Nel nuovo menù troviamo inaspettatamente grandi classici della tradizione italiana come il Saltimbocca alla romana, la Lasagna tradizionale alla Bolognese, la Quintessenza del Tocco alla genovese, la Torta di carciofi, un grande ritorno con la Frittura di pesce morone al salmoriglio, il Fegato grasso d’oca di Mortara in sfoglia di verza al vapore, affiancati da alcuni piatti signature dello chef, quali il Bianco e nero di seppia, Acqua olio limone e liquirizia, per concludere con il Cappuccino di funghi con budino di fegati chiari, ad incontrare l’atteso ritorno dei funghi nell’alta gastronomia attraverso il concepimento del dolce salato.

Bianco e nero di seppia

 

Una nuova sfida per un grande chef, capace di guardare al domani attraverso una continua a graduale trasformazione, che equivale oggi alla vera crescita evolutiva della sua cucina.

Per me questo è un menù coraggioso, di fortissima rottura, che in nulla intende rinnegare le mie creazioni più ‘ardite’ passate/presenti/future che i miei clienti più affezionati troveranno sempre e che continuerò a creare, ma che vuole evidenziare quanto, negli ultimi anni, abbiamo banalizzato la nostra tradizione gastronomica, dandola per scontata, tralasciandone il suo immenso valore gastronomico, culturale e sociale, nonché il nostro dovere etico di innovarla.
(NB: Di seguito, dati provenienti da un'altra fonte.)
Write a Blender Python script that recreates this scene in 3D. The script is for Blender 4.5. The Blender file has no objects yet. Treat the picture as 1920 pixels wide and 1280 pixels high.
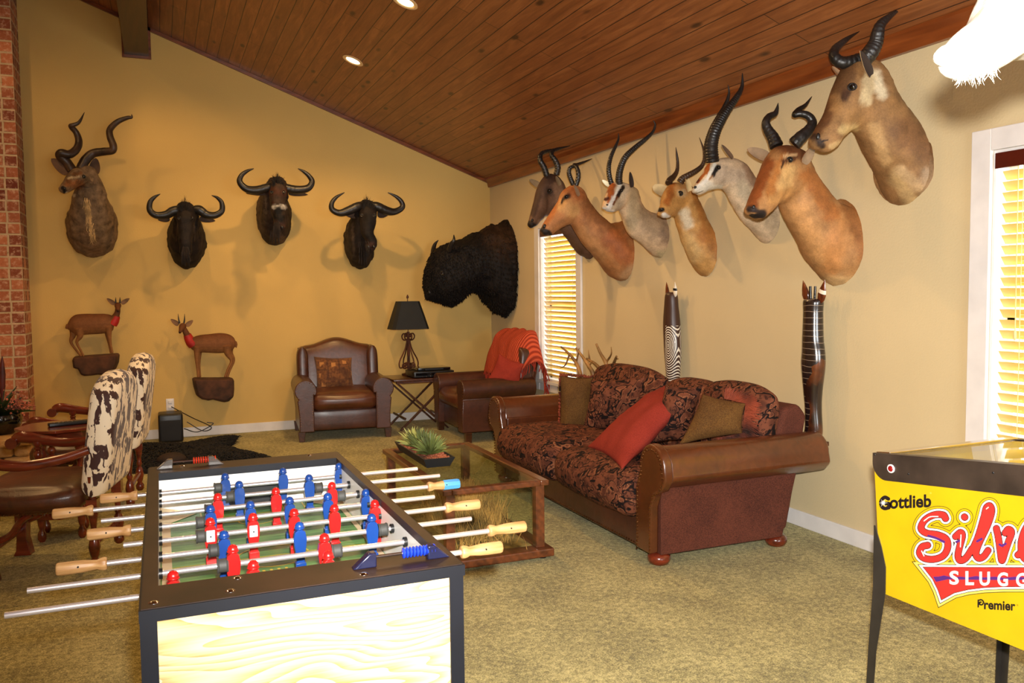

Ci siamo forse distratti, guardando troppo gli altri, altrove, laddove c’era la nostra Lasagna tradizionale alla Bolognese che aspettava solo di essere fatta bene, a regola d’arte, ritrovando la corretta importanza culturale e il giusto e dovuto inserimento nelle carte dei grandi ristoranti italiani”. Queste le parole di Luigi Taglienti.

Le mie, a conclusione di quel vecchio scritto oramai non più privato, sono ancora valide:

La cucina di Taglienti è purezza ed energia, materia e ascesi, colta immagine letteraria e fotografia d’autore di un mondo policromo e bramoso proprio di emozioni. Viaggia Luigi in questo universo. E non ti fermare mai”.